Repeat the data verbatim.

* **Data block**
──────────

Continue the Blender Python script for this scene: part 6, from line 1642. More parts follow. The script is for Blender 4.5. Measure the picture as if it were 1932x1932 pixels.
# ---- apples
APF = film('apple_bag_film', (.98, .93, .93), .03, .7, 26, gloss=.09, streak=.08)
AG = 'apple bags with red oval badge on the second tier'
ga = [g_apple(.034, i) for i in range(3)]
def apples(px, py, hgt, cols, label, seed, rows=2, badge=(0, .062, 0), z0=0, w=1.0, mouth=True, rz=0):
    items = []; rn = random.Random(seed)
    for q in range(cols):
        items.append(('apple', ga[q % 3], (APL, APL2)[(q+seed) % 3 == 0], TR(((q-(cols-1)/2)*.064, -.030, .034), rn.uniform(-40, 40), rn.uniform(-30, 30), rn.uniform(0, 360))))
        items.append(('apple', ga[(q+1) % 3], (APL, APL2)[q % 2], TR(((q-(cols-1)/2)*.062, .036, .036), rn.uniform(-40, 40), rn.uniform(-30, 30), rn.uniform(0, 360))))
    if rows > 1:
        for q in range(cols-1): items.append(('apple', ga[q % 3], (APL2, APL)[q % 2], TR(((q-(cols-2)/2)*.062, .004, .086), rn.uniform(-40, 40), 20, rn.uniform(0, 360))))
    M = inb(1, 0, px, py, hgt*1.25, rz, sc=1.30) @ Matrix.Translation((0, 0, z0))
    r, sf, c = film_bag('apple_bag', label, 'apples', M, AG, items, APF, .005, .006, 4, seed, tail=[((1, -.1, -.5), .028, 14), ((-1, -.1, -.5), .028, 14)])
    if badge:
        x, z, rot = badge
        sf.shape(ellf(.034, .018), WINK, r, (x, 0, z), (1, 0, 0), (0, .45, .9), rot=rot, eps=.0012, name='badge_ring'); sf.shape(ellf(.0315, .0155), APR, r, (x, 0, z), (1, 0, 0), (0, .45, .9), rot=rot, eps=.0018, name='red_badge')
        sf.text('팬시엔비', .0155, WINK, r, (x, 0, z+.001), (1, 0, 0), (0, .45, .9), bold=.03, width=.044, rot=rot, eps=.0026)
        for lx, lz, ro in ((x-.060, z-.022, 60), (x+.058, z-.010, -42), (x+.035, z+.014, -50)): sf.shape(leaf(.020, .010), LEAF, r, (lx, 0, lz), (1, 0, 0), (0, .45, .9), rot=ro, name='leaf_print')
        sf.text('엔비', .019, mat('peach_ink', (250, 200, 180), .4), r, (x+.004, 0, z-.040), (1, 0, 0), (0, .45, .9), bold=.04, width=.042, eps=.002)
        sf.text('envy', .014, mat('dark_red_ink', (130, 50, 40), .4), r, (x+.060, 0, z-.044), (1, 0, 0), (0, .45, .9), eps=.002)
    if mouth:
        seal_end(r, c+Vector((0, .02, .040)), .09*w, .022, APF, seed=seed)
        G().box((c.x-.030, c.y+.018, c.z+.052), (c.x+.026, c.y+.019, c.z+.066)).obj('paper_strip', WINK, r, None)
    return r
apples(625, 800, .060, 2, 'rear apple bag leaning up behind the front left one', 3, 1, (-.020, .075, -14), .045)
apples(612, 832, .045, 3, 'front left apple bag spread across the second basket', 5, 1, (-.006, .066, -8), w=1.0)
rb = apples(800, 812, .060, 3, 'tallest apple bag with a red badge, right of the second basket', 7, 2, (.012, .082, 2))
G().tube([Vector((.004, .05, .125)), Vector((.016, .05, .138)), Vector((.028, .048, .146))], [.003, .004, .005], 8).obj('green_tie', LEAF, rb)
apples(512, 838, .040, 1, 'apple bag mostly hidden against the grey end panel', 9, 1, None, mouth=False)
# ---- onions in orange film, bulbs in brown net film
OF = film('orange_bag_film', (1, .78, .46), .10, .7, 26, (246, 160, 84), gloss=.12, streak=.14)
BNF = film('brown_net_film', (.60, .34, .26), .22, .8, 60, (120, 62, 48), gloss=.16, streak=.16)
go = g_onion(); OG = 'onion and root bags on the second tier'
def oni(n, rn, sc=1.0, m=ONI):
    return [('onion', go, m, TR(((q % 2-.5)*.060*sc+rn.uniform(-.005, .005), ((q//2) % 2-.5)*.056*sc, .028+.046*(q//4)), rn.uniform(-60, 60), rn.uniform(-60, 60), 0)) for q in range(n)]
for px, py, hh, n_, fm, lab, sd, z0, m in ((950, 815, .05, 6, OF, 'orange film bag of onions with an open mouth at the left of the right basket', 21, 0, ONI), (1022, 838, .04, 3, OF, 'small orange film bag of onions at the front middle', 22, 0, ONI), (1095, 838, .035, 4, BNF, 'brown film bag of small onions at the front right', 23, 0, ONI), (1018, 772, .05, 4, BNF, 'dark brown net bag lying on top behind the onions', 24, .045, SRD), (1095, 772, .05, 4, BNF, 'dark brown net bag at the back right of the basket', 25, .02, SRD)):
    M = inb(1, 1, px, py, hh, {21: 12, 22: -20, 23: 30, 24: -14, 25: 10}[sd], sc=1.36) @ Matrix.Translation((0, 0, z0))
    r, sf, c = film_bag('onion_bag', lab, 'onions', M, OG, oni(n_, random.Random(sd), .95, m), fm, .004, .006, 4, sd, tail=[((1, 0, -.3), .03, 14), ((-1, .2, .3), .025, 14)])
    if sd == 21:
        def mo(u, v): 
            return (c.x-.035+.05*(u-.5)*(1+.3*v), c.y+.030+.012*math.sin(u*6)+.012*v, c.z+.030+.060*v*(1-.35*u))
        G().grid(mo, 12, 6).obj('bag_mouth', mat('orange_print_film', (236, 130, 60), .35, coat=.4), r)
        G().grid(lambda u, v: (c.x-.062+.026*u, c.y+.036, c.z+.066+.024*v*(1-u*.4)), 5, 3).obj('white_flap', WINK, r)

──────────

* **Output of the task**
Continue the Blender Python script for this scene: part 6, from line 1642. More parts follow. The script is for Blender 4.5. Measure the picture as if it were 1932x1932 pixels.
# ---- apples
APF = film('apple_bag_film', (.98, .93, .93), .03, .7, 26, gloss=.09, streak=.08)
AG = 'apple bags with red oval badge on the second tier'
ga = [g_apple(.034, i) for i in range(3)]
def apples(px, py, hgt, cols, label, seed, rows=2, badge=(0, .062, 0), z0=0, w=1.0, mouth=True, rz=0):
    items = []; rn = random.Random(seed)
    for q in range(cols):
        items.append(('apple', ga[q % 3], (APL, APL2)[(q+seed) % 3 == 0], TR(((q-(cols-1)/2)*.064, -.030, .034), rn.uniform(-40, 40), rn.uniform(-30, 30), rn.uniform(0, 360))))
        items.append(('apple', ga[(q+1) % 3], (APL, APL2)[q % 2], TR(((q-(cols-1)/2)*.062, .036, .036), rn.uniform(-40, 40), rn.uniform(-30, 30), rn.uniform(0, 360))))
    if rows > 1:
        for q in range(cols-1): items.append(('apple', ga[q % 3], (APL2, APL)[q % 2], TR(((q-(cols-2)/2)*.062, .004, .086), rn.uniform(-40, 40), 20, rn.uniform(0, 360))))
    M = inb(1, 0, px, py, hgt*1.25, rz, sc=1.30) @ Matrix.Translation((0, 0, z0))
    r, sf, c = film_bag('apple_bag', label, 'apples', M, AG, items, APF, .005, .006, 4, seed, tail=[((1, -.1, -.5), .028, 14), ((-1, -.1, -.5), .028, 14)])
    if badge:
        x, z, rot = badge
        sf.shape(ellf(.034, .018), WINK, r, (x, 0, z), (1, 0, 0), (0, .45, .9), rot=rot, eps=.0012, name='badge_ring'); sf.shape(ellf(.0315, .0155), APR, r, (x, 0, z), (1, 0, 0), (0, .45, .9), rot=rot, eps=.0018, name='red_badge')
        sf.text('팬시엔비', .0155, WINK, r, (x, 0, z+.001), (1, 0, 0), (0, .45, .9), bold=.03, width=.044, rot=rot, eps=.0026)
        for lx, lz, ro in ((x-.060, z-.022, 60), (x+.058, z-.010, -42), (x+.035, z+.014, -50)): sf.shape(leaf(.020, .010), LEAF, r, (lx, 0, lz), (1, 0, 0), (0, .45, .9), rot=ro, name='leaf_print')
        sf.text('엔비', .019, mat('peach_ink', (250, 200, 180), .4), r, (x+.004, 0, z-.040), (1, 0, 0), (0, .45, .9), bold=.04, width=.042, eps=.002)
        sf.text('envy', .014, mat('dark_red_ink', (130, 50, 40), .4), r, (x+.060, 0, z-.044), (1, 0, 0), (0, .45, .9), eps=.002)
    if mouth:
        seal_end(r, c+Vector((0, .02, .040)), .09*w, .022, APF, seed=seed)
        G().box((c.x-.030, c.y+.018, c.z+.052), (c.x+.026, c.y+.019, c.z+.066)).obj('paper_strip', WINK, r, None)
    return r
apples(625, 800, .060, 2, 'rear apple bag leaning up behind the front left one', 3, 1, (-.020, .075, -14), .045)
apples(612, 832, .045, 3, 'front left apple bag spread across the second basket', 5, 1, (-.006, .066, -8), w=1.0)
rb = apples(800, 812, .060, 3, 'tallest apple bag with a red badge, right of the second basket', 7, 2, (.012, .082, 2))
G().tube([Vector((.004, .05, .125)), Vector((.016, .05, .138)), Vector((.028, .048, .146))], [.003, .004, .005], 8).obj('green_tie', LEAF, rb)
apples(512, 838, .040, 1, 'apple bag mostly hidden against the grey end panel', 9, 1, None, mouth=False)
# ---- onions in orange film, bulbs in brown net film
OF = film('orange_bag_film', (1, .78, .46), .10, .7, 26, (246, 160, 84), gloss=.12, streak=.14)
BNF = film('brown_net_film', (.60, .34, .26), .22, .8, 60, (120, 62, 48), gloss=.16, streak=.16)
go = g_onion(); OG = 'onion and root bags on the second tier'
def oni(n, rn, sc=1.0, m=ONI):
    return [('onion', go, m, TR(((q % 2-.5)*.060*sc+rn.uniform(-.005, .005), ((q//2) % 2-.5)*.056*sc, .028+.046*(q//4)), rn.uniform(-60, 60), rn.uniform(-60, 60), 0)) for q in range(n)]
for px, py, hh, n_, fm, lab, sd, z0, m in ((950, 815, .05, 6, OF, 'orange film bag of onions with an open mouth at the left of the right basket', 21, 0, ONI), (1022, 838, .04, 3, OF, 'small orange film bag of onions at the front middle', 22, 0, ONI), (1095, 838, .035, 4, BNF, 'brown film bag of small onions at the front right', 23, 0, ONI), (1018, 772, .05, 4, BNF, 'dark brown net bag lying on top behind the onions', 24, .045, SRD), (1095, 772, .05, 4, BNF, 'dark brown net bag at the back right of the basket', 25, .02, SRD)):
    M = inb(1, 1, px, py, hh, {21: 12, 22: -20, 23: 30, 24: -14, 25: 10}[sd], sc=1.36) @ Matrix.Translation((0, 0, z0))
    r, sf, c = film_bag('onion_bag', lab, 'onions', M, OG, oni(n_, random.Random(sd), .95, m), fm, .004, .006, 4, sd, tail=[((1, 0, -.3), .03, 14), ((-1, .2, .3), .025, 14)])
    if sd == 21:
        def mo(u, v): 
            return (c.x-.035+.05*(u-.5)*(1+.3*v), c.y+.030+.012*math.sin(u*6)+.012*v, c.z+.030+.060*v*(1-.35*u))
        G().grid(mo, 12, 6).obj('bag_mouth', mat('orange_print_film', (236, 130, 60), .35, coat=.4), r)
        G().grid(lambda u, v: (c.x-.062+.026*u, c.y+.036, c.z+.066+.024*v*(1-u*.4)), 5, 3).obj('white_flap', WINK, r)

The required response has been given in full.